What Goes Into Your Company Operations Manual?

business manualLet’s face it; bad stuff happens

Of course you don’t want to admit that something could happen to you that would keep you away from your business, but you know it could. You’ve got a lot of knowledge rattling around in that brilliant head of yours, but without you, would your employees or business associates or family members know the things they’d need to know? In other words, have you planned for the unexpected?

Many of these concerns can be alleviated by creating a company operations manual and designating who will be handling the day-to-day business operations if something does happen to you.

How to create a company operations manual

Something as simple as a list created in a Word Document would suffice. It doesn’t have to be anything fancy, just a way to keep all this information in one place. You could also use an Excel spreadsheet to create the list. It’s a good idea to print this information off and keep it in your desk drawer or in a folder or binder on your desk—somewhere that you and your next-in-command will know where to find it.

Don’t let the word manual scare you off. It doesn’t have to be long, but it’s crucial to have some key elements (information) in your manual. These might include:

  • Business mission statement
  • Outsourcing contractors contact information
  • Insurance policies
  • Equipment Inventory
  • Financial statements, budgets, and recent tax filings
  • License numbers (if you have any)
  • Banking information
  • PayPal information
  • Critical usernames and passwords

It’s important to have this information readily available in your business manual so that if something does happen, whoever is handling your affairs can:

  • Contact your team (Virtual Assistant, webmaster, project manager, etc. – anyone on your team who helps with your business)
  • Access your bank accounts
  • Access your PayPal account
  • Stop your subscription-based payments

Details are critical

Your lists should include the following for each subscription, contractor, client or account:

  • Contact Information – name, phone number, cell phone number, email address, home address (if you have this info)
  • Relationship – who this person is (Virtual Assistant, web designer, etc.)
  • Responsibilities – what does this person do and what will you need them to do during your absence/or need them to know?
  • Money – this is a good idea to have included so that if you’re going to be gone short-term but payments will be need to be made, the person handling your affairs won’t have to go digging for this info. Include payment info for subcontractors, subscriptions, etc.
  • Payment Method – don’t forget to include how each of the above are paid. Make not if it’s with your PayPal account, business checking account, or even if it’s a subscription based payment via PayPal.
  • Dates – Again, another important thing to make note of: the date that each of the above is due.
  • Usernames and passwords where applicable to access accounts for each of these.

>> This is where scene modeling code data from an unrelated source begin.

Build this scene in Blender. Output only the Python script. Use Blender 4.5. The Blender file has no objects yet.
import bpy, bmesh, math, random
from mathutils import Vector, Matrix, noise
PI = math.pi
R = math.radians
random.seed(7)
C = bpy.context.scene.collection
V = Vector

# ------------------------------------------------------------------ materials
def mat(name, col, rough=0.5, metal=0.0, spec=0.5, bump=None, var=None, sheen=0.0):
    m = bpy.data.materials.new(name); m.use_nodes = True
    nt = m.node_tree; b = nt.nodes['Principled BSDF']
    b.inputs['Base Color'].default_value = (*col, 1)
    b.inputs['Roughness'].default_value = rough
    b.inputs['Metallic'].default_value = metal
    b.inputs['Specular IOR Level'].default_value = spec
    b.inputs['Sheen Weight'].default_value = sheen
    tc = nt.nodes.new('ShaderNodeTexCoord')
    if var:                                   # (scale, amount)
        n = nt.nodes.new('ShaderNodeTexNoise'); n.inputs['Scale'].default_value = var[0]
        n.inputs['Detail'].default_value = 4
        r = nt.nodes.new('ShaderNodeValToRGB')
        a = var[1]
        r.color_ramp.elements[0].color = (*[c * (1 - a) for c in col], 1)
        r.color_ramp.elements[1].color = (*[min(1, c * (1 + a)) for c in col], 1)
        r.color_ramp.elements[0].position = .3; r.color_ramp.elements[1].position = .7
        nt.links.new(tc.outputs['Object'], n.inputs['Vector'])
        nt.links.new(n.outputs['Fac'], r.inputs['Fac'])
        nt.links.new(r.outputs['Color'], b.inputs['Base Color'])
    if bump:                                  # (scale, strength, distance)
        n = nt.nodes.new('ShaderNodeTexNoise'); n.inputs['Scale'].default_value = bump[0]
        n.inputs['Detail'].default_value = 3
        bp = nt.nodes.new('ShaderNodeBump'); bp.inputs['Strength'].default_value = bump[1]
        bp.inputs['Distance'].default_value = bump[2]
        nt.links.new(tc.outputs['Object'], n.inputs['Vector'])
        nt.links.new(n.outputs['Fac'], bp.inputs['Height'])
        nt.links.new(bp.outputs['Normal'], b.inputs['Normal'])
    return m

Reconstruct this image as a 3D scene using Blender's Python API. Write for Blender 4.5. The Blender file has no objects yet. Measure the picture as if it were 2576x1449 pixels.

Another page should be created in your business manual with notes on where things such as client files or important projects can be found on your computer. Add any relevant information that will make things as easy as possible for whoever’s handling things during your absence or, in the worst-case scenario, the termination of your business.

Don’t forget to sit down and talk to the person who will handle things for you. Whether it’s a family member or business partner, this is a tough conversation that has to be done. If something does happen, they’ll know where to find the manual and know what to do and who to contact.

One last piece of advice

After you’ve gone to the trouble of creating an operations manual for your business, make sure everyone else knows where to find it!